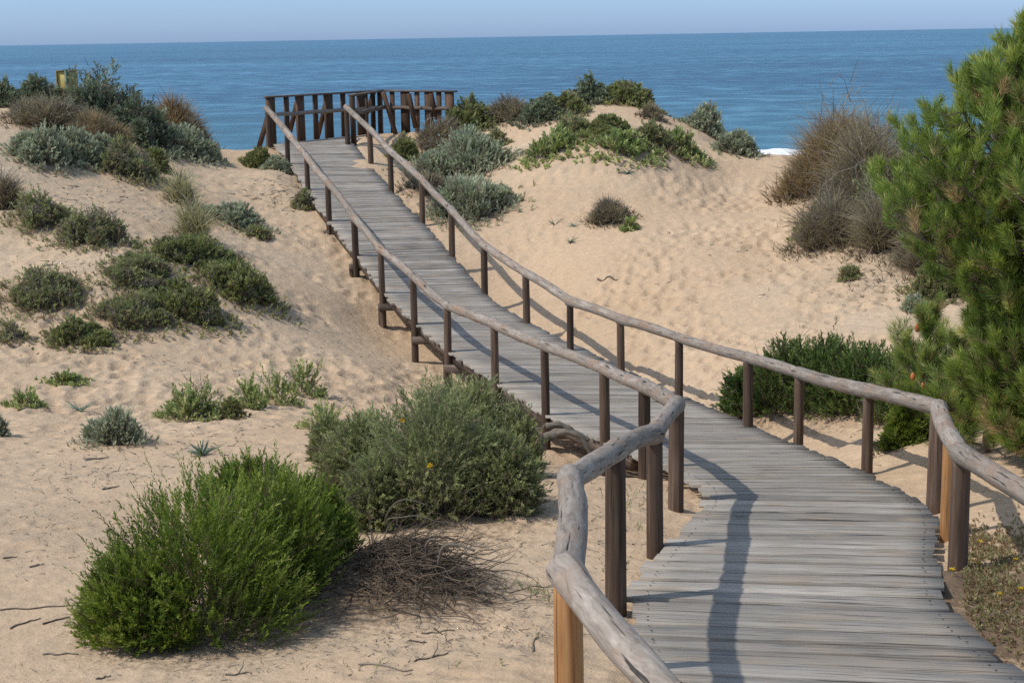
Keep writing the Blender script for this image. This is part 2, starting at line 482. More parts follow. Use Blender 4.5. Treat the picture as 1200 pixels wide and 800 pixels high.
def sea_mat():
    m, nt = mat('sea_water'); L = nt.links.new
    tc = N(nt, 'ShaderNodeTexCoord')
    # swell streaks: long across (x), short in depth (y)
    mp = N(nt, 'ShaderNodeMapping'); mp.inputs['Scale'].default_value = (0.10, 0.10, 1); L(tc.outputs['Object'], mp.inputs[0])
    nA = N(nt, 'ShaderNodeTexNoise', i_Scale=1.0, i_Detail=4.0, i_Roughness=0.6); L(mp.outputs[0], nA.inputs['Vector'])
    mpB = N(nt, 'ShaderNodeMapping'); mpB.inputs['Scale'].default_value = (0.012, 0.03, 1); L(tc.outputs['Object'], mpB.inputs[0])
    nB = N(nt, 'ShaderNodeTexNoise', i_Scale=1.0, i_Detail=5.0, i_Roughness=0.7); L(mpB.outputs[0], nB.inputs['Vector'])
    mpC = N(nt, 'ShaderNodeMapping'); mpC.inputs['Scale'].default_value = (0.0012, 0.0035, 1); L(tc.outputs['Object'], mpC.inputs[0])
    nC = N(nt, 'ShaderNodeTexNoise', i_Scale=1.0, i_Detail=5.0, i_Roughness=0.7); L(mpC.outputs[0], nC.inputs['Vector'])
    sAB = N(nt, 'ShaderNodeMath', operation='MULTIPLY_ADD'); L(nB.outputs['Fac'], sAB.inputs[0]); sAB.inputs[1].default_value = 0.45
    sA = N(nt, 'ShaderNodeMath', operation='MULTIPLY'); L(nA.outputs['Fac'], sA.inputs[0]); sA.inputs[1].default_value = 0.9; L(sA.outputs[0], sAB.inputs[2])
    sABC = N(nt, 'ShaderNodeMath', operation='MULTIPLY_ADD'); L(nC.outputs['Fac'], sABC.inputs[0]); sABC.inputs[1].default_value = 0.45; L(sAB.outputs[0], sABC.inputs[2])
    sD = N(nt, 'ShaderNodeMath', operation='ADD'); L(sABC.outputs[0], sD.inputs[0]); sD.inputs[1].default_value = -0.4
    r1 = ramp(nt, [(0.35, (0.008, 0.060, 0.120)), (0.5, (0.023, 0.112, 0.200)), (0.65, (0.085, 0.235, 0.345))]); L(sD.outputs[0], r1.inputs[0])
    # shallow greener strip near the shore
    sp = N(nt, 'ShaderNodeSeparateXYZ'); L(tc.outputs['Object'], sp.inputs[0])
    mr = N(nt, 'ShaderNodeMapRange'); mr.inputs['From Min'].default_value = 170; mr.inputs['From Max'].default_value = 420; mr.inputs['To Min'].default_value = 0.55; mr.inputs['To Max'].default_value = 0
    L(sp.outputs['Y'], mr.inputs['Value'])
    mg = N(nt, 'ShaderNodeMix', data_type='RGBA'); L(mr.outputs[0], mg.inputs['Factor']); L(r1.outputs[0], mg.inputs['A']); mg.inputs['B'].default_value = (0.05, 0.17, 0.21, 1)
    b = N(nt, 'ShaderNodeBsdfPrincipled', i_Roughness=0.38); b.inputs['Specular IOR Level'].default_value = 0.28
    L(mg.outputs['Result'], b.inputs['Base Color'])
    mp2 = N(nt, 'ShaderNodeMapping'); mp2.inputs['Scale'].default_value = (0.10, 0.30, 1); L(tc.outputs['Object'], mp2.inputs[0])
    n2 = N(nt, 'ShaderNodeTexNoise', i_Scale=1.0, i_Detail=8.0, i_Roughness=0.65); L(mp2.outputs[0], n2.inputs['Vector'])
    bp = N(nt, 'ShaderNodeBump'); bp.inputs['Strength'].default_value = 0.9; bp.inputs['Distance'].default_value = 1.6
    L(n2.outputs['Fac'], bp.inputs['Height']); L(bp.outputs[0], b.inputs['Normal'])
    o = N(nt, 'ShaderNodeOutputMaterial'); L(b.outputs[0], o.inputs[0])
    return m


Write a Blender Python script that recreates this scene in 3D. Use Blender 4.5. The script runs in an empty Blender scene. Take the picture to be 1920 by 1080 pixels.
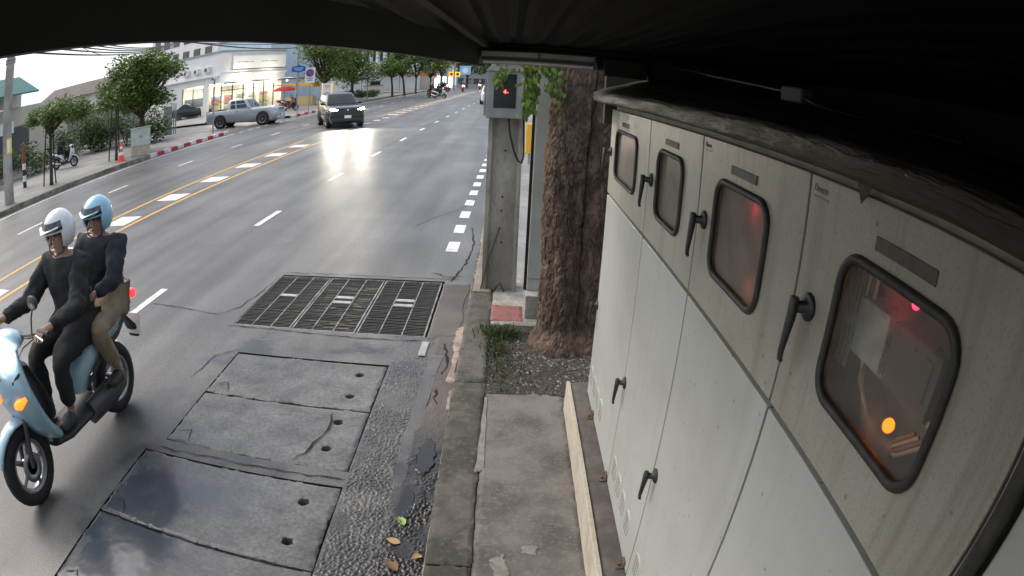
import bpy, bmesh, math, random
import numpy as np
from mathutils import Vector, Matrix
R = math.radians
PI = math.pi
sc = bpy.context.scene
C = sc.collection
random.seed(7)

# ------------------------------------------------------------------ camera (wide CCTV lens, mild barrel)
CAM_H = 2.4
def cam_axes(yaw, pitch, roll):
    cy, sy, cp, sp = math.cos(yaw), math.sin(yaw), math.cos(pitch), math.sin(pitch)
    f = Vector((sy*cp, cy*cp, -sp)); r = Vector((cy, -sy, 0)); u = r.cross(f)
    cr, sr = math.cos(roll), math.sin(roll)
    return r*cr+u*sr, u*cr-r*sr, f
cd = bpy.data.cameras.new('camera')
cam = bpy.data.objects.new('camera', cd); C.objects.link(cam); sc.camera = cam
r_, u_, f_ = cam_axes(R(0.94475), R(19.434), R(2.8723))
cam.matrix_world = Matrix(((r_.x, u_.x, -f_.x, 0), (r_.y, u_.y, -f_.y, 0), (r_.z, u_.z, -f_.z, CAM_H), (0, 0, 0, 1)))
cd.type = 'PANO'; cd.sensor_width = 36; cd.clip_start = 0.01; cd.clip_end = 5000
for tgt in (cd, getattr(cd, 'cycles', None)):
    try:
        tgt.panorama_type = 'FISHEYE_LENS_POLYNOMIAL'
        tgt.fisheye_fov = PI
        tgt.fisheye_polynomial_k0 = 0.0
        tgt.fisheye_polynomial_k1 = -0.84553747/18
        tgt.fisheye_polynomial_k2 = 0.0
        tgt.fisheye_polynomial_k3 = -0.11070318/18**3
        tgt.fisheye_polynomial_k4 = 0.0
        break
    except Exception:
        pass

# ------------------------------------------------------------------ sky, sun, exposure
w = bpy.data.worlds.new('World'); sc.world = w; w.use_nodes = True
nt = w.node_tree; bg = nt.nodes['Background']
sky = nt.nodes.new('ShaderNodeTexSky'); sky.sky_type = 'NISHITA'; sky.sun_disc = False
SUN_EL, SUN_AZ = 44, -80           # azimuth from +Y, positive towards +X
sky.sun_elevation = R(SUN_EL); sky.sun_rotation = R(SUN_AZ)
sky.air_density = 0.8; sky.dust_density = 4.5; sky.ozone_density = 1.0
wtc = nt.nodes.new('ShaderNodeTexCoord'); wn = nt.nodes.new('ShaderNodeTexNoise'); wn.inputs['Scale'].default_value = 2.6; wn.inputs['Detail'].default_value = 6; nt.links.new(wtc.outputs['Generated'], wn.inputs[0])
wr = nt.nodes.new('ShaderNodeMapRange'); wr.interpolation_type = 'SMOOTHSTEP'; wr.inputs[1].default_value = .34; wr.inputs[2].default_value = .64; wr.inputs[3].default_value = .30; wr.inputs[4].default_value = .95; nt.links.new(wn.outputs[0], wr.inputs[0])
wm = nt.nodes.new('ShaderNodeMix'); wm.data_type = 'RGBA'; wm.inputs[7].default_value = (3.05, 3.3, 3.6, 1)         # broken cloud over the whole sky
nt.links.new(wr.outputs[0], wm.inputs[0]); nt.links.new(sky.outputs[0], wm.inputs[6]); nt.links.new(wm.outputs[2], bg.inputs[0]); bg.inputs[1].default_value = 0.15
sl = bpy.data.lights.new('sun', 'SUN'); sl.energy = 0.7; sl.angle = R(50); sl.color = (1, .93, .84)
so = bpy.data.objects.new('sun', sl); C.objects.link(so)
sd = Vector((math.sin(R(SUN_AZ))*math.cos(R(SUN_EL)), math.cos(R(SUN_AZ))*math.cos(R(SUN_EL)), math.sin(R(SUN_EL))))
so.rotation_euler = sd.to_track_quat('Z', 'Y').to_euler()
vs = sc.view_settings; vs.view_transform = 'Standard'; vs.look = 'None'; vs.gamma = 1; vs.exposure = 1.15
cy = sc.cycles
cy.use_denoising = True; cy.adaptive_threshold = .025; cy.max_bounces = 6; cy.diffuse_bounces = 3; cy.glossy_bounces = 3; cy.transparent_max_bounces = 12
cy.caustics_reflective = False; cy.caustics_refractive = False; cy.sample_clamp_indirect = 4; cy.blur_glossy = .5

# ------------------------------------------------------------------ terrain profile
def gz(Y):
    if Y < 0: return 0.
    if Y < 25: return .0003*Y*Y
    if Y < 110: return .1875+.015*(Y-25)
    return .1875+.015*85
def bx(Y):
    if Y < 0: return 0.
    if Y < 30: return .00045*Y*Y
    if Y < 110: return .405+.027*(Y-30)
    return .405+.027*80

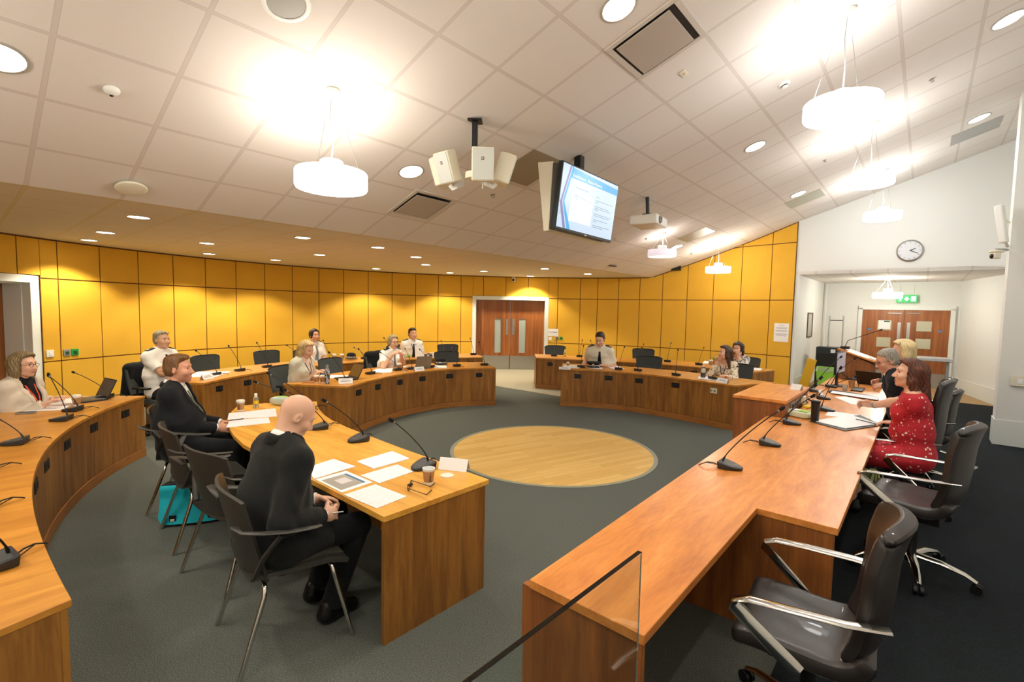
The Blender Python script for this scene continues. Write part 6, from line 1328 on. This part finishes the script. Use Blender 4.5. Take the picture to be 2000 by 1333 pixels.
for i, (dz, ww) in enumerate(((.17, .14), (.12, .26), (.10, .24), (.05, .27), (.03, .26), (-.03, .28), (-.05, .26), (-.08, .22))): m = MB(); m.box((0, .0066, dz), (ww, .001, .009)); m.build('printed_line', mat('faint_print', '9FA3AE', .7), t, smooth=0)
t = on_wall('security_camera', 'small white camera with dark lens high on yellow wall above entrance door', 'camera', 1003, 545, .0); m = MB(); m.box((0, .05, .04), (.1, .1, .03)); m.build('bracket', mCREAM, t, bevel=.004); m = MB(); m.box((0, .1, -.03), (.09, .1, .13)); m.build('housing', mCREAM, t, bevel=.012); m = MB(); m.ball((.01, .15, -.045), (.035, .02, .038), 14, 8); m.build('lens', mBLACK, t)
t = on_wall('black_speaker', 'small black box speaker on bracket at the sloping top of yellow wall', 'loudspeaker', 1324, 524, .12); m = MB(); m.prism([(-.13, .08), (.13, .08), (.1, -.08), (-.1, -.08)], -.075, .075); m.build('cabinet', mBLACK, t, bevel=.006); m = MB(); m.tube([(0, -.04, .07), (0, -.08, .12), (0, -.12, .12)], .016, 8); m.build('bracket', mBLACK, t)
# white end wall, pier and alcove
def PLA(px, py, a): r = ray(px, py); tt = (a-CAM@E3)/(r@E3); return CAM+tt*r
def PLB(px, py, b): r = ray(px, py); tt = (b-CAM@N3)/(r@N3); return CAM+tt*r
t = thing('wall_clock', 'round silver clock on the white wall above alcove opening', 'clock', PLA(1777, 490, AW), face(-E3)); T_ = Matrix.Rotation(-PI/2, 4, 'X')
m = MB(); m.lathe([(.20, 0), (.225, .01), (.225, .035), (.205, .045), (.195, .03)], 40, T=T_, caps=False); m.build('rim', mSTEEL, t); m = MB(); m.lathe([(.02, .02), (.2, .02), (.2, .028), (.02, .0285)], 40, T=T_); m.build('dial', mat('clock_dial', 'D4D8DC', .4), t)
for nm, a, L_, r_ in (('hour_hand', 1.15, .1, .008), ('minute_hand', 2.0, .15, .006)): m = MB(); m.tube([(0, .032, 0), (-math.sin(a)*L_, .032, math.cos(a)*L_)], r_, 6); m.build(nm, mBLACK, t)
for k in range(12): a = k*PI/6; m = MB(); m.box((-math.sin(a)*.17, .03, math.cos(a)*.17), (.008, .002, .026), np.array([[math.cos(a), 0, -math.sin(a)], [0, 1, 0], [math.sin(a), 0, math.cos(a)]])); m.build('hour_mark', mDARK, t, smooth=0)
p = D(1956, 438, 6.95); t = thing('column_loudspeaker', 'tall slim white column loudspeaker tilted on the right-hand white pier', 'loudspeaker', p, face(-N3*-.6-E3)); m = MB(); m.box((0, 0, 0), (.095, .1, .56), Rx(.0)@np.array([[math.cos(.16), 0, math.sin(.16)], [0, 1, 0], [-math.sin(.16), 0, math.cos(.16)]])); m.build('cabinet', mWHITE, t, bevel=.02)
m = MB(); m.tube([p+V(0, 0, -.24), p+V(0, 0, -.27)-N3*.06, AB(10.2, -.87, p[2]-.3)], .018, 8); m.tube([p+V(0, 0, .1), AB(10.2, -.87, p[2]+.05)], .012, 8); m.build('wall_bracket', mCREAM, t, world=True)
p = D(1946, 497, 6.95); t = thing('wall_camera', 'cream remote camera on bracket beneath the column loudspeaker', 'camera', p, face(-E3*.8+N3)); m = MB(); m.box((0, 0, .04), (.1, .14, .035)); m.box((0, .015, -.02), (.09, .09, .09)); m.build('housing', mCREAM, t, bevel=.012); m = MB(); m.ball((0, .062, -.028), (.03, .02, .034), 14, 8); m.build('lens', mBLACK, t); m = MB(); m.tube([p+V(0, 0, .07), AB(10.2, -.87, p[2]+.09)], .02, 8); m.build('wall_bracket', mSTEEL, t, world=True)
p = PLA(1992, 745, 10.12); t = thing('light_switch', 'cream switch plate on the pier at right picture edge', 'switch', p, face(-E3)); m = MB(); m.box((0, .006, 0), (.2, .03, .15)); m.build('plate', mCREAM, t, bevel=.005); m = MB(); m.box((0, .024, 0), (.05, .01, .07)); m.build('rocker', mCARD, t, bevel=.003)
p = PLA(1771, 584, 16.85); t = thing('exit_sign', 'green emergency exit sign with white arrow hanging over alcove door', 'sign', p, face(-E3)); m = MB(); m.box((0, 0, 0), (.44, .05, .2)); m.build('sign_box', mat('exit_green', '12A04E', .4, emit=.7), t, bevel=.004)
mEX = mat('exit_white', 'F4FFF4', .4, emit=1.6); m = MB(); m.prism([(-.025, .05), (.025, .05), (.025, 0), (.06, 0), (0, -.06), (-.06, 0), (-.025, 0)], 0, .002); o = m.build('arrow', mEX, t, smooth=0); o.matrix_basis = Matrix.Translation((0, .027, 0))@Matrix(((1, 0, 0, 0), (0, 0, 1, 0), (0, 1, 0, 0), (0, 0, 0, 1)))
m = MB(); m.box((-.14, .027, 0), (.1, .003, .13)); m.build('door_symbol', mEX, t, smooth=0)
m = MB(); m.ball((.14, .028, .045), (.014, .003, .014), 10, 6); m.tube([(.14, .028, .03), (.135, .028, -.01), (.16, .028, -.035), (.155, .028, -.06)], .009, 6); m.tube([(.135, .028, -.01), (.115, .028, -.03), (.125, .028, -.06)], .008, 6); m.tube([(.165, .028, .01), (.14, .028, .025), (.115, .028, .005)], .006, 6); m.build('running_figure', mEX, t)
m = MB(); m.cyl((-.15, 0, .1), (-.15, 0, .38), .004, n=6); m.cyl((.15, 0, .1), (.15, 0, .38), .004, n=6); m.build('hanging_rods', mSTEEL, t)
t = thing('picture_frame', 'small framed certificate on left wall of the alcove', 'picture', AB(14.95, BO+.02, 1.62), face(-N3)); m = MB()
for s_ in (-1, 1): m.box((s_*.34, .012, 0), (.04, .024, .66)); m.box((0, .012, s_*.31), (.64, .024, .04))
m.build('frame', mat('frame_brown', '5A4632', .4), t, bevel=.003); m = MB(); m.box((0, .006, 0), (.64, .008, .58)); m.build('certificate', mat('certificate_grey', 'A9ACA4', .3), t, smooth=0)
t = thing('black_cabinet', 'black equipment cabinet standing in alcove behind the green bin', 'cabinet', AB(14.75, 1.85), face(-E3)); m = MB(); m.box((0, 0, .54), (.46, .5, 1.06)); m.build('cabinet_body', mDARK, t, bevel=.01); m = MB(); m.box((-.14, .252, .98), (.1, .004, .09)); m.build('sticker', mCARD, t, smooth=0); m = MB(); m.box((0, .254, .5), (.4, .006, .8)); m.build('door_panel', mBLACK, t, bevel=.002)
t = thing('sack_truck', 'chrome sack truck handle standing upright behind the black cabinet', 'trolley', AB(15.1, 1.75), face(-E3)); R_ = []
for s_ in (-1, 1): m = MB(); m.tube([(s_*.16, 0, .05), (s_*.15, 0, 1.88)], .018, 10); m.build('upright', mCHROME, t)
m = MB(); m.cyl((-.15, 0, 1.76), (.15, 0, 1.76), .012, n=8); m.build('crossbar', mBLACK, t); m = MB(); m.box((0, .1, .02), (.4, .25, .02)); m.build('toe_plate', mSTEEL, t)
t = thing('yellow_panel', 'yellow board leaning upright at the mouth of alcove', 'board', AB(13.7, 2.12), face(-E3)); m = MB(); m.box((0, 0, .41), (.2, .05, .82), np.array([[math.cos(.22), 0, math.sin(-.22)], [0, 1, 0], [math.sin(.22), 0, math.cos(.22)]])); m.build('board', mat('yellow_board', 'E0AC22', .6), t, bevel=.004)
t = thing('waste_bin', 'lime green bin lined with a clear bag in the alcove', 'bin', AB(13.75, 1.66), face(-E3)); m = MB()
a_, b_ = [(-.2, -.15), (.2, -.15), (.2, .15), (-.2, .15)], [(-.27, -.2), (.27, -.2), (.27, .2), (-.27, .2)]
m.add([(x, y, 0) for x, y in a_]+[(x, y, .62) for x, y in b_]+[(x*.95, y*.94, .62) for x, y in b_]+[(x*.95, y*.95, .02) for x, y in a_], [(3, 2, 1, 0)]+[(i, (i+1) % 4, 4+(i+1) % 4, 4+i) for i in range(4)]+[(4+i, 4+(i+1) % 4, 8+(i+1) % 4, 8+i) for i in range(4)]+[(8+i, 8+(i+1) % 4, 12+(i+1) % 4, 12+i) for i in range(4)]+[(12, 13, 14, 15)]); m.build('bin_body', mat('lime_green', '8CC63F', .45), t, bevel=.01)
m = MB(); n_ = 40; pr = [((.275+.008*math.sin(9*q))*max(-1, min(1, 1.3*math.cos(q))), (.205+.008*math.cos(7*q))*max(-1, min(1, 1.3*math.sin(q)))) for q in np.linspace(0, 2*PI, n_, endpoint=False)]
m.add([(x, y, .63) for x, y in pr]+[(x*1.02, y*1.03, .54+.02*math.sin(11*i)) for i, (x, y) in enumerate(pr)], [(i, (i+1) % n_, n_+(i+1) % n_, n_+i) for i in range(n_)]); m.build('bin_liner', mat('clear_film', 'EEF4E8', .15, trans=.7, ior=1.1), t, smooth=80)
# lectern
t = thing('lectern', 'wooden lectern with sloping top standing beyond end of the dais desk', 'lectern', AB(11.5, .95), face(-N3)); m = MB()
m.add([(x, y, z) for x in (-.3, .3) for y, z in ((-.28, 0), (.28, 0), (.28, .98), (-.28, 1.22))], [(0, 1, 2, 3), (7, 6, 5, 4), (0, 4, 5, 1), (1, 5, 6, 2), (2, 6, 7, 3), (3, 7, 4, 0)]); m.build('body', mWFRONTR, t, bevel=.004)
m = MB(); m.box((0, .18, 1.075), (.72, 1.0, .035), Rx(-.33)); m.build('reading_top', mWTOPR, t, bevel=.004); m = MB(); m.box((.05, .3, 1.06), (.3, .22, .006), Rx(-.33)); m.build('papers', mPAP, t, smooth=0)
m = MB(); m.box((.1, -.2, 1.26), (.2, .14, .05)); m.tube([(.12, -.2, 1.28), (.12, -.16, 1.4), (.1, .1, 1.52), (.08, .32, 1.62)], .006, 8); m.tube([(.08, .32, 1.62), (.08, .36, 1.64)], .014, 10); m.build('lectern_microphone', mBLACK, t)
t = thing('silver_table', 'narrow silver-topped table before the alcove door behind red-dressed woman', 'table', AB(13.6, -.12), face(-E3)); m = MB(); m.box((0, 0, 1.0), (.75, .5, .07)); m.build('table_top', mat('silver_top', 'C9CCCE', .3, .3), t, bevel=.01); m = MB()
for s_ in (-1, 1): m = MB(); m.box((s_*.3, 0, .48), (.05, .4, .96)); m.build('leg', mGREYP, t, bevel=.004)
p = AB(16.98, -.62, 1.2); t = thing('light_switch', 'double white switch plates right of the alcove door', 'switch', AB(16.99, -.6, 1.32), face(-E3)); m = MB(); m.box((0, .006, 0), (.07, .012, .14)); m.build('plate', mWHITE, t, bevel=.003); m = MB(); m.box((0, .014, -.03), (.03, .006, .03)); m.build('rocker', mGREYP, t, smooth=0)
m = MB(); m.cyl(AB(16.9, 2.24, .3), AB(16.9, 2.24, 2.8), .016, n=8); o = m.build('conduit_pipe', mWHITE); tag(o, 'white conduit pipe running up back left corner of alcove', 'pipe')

# # # # # # #

**Task:** Write down exactly what the lines above say, from the line holding "Write a Blender" through the line holding "random.seed(7)", and nothing more. Do not copy the pictures.

**Exercise solution:**
Write a Blender Python script that recreates this scene in 3D. Use Blender 4.5. The script runs in an empty Blender scene. Take the picture to be 1920 by 1080 pixels.
import bpy, bmesh, math, random
import numpy as np
from mathutils import Vector, Matrix
R = math.radians
PI = math.pi
sc = bpy.context.scene
C = sc.collection
random.seed(7)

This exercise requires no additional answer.